Westbrook contro Westbrook: cadute e risalite del nuovo MVP
Ha vinto Russell Westbrook, l'uomo solo al comando di una nave, per parafrasare gli Oklahoma City Thunder, che non viaggia senza difficoltà. Premiato il lavoro di sacrificio e la solitudine di uno dei numeri primi di questa Nba, anche al cospetto di Harden monumentale nel gioco dei Rockets ma penalizzato dall'assenza nei suoi assets di una vera dimensione difensiva, nonché il taciturno Leonard, a cui un titolo non avrebbe dato o tolto nulla. È la consacrazione, se vogliamo, di uno dei giocatori più strani del mondo Nba, una combo col tritolo nelle gambe capace di incidere in vari modi sul rettangolo di gioco, che fino ad adesso sembrava aver mostrato sempre la parte peggiore del suo talento.
Questo titolo di MVP forse non lo rende ancora nell'immaginario dei GM Nba quel giocatore che regge le sorti di una squadra ideale per vincere il titolo, ma di sicuro attesta in maniera inequivocabile che sarebbe preferibile non averlo mai contro in una gara da dentro o fuori, perché se inizia ad avere il sangue agli occhi rischia davvero di poterla vincere da solo. E al di là del buzzer contro Denver che vale i playoff, sono quelle giocate ai limiti dell'assurdo che fa per sé e coinvolgendo i compagni che mostrano a pieno titolo il carattere di un ragazzo che, scelto da Seattle quando già si levavano le ancore verso l'Oklahoma ed in fase di rebuilding, ha dovuto combattere prima con sé stesso e con il suo essere "generoso" e poi con l'intera lega in cui "tutto e il contrario di tutto" non sono sintomo certo di affidabilità.

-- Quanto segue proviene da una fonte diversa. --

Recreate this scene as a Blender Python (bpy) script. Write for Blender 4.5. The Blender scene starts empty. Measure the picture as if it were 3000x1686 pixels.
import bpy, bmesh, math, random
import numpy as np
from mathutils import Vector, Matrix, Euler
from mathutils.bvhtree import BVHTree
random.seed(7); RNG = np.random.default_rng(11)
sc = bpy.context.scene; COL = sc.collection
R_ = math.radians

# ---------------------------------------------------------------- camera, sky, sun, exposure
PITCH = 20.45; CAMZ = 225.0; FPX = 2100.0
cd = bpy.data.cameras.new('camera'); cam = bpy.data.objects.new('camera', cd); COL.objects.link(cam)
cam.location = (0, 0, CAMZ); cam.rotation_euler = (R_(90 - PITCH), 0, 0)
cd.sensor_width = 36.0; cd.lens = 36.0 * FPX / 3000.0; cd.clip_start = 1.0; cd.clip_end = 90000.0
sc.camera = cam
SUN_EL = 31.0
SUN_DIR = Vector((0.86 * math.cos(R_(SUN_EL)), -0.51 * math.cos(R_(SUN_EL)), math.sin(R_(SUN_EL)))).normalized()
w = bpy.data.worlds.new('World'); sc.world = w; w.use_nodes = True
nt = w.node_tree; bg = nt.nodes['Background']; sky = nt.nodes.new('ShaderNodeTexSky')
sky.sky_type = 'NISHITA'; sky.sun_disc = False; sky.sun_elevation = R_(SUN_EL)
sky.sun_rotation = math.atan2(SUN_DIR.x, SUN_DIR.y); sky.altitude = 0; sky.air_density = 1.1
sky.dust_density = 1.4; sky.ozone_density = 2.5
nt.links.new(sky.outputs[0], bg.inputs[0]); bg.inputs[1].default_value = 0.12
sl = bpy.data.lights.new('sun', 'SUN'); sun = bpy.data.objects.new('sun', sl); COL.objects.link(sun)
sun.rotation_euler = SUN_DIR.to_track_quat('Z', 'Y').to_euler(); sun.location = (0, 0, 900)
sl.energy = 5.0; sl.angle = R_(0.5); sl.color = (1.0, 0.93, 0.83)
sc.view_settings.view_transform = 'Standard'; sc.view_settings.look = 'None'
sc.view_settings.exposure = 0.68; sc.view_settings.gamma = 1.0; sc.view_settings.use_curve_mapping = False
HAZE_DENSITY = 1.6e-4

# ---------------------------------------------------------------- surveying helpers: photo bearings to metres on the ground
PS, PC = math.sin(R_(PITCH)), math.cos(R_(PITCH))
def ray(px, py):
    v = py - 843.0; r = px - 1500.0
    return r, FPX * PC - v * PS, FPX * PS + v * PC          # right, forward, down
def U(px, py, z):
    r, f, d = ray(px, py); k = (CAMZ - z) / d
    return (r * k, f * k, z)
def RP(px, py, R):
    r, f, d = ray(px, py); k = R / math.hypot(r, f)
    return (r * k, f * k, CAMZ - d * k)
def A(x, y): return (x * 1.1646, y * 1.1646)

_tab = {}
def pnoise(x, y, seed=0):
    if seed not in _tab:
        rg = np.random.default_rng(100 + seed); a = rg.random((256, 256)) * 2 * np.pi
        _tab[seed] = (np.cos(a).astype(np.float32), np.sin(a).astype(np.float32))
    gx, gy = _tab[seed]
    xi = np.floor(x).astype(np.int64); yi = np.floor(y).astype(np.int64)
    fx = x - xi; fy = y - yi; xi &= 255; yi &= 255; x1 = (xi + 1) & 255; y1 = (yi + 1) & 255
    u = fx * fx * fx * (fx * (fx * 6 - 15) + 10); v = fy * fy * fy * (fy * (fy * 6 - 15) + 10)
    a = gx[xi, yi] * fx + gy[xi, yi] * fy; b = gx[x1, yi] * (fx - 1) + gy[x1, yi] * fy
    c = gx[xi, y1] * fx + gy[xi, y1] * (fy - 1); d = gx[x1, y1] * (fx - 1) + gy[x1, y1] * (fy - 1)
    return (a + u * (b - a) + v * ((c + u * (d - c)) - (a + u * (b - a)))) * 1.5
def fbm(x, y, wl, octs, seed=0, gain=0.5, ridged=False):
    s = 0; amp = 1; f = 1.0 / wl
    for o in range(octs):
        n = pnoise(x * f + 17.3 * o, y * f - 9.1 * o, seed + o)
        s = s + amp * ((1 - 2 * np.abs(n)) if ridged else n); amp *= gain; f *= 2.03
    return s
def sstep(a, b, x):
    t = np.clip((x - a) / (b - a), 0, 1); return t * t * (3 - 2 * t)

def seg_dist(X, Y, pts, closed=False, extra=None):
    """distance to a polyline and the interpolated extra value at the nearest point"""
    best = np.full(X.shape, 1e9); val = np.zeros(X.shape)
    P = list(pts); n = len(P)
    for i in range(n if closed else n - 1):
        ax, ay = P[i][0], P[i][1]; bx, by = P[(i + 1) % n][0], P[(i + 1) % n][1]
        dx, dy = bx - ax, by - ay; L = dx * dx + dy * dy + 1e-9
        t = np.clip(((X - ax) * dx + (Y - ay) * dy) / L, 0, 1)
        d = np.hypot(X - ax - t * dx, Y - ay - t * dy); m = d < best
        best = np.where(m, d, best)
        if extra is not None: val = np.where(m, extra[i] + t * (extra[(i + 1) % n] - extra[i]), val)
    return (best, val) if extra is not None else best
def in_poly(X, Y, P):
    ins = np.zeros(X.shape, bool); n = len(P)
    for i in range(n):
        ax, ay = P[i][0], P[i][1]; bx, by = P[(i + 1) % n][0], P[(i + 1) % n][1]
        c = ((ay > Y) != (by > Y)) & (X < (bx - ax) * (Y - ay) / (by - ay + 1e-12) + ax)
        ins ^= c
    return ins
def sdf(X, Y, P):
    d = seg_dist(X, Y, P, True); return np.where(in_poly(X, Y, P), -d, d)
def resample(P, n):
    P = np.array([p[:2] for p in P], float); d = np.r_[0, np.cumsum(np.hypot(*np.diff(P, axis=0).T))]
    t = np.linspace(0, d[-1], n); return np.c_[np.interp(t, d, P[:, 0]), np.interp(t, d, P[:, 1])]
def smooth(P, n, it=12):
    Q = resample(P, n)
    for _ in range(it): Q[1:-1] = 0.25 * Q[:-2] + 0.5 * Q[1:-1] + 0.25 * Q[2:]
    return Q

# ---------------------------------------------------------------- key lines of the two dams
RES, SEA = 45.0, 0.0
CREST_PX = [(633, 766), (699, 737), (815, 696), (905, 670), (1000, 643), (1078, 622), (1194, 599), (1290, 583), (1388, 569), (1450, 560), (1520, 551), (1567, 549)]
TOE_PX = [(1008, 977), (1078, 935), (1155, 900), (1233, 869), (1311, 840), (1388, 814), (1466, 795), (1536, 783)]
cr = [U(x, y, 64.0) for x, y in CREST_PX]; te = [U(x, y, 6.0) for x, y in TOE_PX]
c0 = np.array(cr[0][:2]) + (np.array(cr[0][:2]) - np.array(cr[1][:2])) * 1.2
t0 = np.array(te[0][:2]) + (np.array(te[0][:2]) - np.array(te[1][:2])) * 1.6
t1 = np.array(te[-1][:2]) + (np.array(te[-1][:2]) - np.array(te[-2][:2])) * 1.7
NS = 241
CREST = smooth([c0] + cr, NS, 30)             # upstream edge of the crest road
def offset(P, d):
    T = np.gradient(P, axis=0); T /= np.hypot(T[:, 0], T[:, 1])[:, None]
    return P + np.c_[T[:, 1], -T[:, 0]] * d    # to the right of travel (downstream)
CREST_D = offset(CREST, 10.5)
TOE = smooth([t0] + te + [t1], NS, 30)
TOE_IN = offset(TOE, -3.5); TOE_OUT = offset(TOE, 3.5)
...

La commozione nel citare parenti e familiari nel discorso di ringraziamento non sono parole di circostanza studiate ad arte, quanto invece la testimonianza che dietro l'alieno che chiude in tripla doppia di media e battendo il record di Robertson c'è anche qualcosa di molto sentito, accorato, con quella capacità di mandare il cuore oltre l'ostacolo proprio quando tutto avrebbe significato il contrario. Quel sorriso in cui è immortalato col trofeo in mano, dentatura ben in mostra e lucente, con giacca sobria - questa la novità - può essere una istantanea dell'Nba del nuovo corso e ricorda tanto quel sorriso sardonico di Magic Johnson, un altro che sul parquet tendeva a dominare con arroganza. Chissà che l'uomo nella stanza dei bottoni dei Lakers non possa farsi un pensierino, accoppiandolo a Lonzo, altro prodotto da Ucla guarda un po' per una coppia che sancisca il ritorno in auge dei gialloviola.
Da sfondo gli altri premi. Da Mike D'Antoni che cita e ringrazia Peterson, almeno nelle interviste italiane, per quanto ha imparato. Non la prima volta che vince la "panchina dell'anno" ma il conto dei titoli resta sempre al palo. Gm dell'anno in casa Warriors, premio più scontato del solito, mentre il più migliorato è Giannis Antetokoumpo, passato in quattro anni dall'essere nelle minors greche al vertice Nba, unico nella storia a finire in Top 20 per punti, rimbalzi, assist, recuperi e stoppate. A Milwaukee anche il premio di rookie dell'anno con Malcom Brogdon premiato per una stagione in cui, oltre al tiro e alla visione di gioco, cosa non da poco per una guardia, ha aggiunto vittorie e personalità che han fatto bene ai Bucks. Sorprese nei quintetti difensivi, con l'esclusione di giocatori di Boston, criticata non senza parole al vetriolo da Isaiah Thomas.